Now if all of the above seems to be set up correctly, try ping the outside world from the XP system. At the prompt type "ping www.google.com" or "ping www.sentech.co.za". (If it doesn't work, make sure it does work from the Win2K gateway). If you can ping the outside world through the gateway, that's good.
(Note that this "gateway" is basically just "raw" forwarding of TCP/IP packets, so there is no proxy involved here, so make sure your web browser isn't trying to use a proxy. You can worry about proxies LATER on once everything else works *first*! In fact, same with firewalls; disable them all until you're sure that your basic network configuration is correct and works, THEN start setting up a firewall)
Once you can ping the outside world from an XP machine, try the web. Open www.google.com.
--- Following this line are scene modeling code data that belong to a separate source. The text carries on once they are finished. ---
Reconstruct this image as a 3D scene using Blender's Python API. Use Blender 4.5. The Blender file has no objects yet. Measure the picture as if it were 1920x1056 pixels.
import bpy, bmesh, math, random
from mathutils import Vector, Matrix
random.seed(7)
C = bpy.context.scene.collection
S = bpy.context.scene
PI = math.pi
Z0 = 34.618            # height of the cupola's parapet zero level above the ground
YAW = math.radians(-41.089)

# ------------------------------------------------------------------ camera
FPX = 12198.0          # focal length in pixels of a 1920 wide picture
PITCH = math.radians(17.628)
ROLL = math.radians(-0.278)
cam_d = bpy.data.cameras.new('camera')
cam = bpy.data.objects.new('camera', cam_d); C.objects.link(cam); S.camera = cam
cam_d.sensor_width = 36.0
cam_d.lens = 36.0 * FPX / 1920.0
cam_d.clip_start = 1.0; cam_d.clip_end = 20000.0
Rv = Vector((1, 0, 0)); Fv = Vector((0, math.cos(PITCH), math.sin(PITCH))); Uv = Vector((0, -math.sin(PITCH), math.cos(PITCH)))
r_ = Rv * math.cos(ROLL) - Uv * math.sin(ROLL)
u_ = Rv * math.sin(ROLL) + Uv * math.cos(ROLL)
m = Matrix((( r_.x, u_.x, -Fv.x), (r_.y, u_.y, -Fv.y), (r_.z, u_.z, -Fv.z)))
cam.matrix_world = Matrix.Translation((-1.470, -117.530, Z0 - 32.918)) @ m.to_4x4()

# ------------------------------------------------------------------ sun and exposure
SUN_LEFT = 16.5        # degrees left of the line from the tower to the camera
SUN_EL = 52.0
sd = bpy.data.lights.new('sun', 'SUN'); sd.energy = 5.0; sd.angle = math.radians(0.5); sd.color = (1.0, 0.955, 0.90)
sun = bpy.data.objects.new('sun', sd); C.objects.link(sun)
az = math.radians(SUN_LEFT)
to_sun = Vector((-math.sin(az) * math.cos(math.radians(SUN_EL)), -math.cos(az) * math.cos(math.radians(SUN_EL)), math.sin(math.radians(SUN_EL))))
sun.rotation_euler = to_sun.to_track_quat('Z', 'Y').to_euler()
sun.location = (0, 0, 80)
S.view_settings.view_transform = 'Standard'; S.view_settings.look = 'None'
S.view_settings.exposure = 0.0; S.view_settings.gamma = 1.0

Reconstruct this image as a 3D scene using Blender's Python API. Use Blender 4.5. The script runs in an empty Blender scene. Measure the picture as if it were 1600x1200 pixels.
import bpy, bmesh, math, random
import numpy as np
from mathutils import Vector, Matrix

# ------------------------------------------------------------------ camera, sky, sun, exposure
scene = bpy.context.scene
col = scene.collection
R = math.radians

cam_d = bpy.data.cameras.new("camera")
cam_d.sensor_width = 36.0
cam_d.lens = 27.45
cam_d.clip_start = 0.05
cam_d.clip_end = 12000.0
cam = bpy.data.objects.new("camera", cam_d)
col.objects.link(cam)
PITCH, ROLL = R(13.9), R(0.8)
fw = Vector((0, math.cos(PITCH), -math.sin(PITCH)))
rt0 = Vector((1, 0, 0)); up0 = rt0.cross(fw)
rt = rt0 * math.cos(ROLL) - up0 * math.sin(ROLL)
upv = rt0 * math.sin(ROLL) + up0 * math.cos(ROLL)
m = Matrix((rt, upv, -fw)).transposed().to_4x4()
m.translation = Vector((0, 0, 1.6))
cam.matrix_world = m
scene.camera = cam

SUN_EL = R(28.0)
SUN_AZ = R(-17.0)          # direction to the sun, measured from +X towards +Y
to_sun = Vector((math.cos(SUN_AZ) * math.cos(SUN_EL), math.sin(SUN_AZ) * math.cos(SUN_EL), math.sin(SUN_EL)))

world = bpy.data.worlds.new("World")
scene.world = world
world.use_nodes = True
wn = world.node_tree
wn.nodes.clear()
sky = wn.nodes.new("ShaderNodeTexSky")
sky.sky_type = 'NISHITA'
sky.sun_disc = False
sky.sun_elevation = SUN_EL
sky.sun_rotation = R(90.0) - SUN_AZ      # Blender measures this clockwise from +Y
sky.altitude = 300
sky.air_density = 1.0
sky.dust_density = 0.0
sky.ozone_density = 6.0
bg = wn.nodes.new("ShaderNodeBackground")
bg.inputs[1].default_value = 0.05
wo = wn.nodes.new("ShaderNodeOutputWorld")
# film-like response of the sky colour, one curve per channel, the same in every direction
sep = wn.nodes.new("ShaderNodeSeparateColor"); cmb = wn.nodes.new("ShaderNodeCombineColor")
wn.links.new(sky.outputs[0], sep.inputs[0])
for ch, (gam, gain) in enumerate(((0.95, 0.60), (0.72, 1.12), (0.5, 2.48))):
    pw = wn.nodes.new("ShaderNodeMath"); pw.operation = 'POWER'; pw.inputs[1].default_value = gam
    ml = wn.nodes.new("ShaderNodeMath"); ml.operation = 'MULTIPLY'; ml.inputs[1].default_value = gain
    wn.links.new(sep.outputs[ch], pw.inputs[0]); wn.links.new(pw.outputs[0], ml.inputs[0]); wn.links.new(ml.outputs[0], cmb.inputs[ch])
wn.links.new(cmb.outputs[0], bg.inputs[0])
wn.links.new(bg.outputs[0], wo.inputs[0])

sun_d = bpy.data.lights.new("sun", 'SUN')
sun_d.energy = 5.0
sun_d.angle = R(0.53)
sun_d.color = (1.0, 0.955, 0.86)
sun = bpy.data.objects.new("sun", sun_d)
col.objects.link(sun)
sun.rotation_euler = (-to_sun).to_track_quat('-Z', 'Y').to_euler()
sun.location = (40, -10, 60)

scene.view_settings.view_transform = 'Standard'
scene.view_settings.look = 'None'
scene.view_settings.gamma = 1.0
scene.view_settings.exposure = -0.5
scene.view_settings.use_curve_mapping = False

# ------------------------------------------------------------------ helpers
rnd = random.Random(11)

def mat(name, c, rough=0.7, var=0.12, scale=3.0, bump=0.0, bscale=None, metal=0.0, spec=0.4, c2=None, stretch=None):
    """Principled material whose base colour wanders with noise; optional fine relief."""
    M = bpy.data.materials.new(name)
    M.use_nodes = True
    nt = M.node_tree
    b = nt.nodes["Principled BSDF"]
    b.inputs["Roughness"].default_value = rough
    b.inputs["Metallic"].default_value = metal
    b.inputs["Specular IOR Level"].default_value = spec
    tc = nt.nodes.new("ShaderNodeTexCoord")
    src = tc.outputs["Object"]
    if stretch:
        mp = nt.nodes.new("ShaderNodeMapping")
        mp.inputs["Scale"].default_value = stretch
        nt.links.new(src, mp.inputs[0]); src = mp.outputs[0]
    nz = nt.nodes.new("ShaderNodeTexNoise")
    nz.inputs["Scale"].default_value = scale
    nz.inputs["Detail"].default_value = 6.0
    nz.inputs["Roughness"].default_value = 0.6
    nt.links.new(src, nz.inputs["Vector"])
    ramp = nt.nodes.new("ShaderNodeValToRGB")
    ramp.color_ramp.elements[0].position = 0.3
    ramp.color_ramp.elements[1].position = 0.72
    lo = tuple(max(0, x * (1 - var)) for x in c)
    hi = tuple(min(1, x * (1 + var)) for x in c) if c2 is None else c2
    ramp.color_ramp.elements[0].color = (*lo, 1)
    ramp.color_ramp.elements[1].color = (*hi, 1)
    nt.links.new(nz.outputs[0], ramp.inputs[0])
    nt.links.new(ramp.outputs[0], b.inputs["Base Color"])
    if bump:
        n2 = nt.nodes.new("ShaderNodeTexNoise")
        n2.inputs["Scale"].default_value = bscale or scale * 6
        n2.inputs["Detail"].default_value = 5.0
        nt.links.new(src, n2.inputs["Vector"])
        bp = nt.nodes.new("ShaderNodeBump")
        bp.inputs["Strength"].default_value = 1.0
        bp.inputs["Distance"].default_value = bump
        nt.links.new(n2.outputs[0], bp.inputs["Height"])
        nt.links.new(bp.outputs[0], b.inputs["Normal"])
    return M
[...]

If web pages seem to "sort of start loading" but then just sort of hang and don't really load, it's almost certainly an MTU size problem. By default, the XP systems will try to send TCP/IP packets to the Win2K gateway using the default lan MTU size of 1500 bytes, which is too large. ALL the WinXP sytems must have their Ethernet MTU size set a bit smaller (I use 1412). Google for "DrTCP", download it, run it on the XP machines and set the LAN/Ethernet MTU to 1412. You may need to restart them. On the Win2K system itself (I also use Win2K Pro as gateway), I found I also had to set the "RAS MTU".
If you follow the above 'step by step', at which point do things stop working?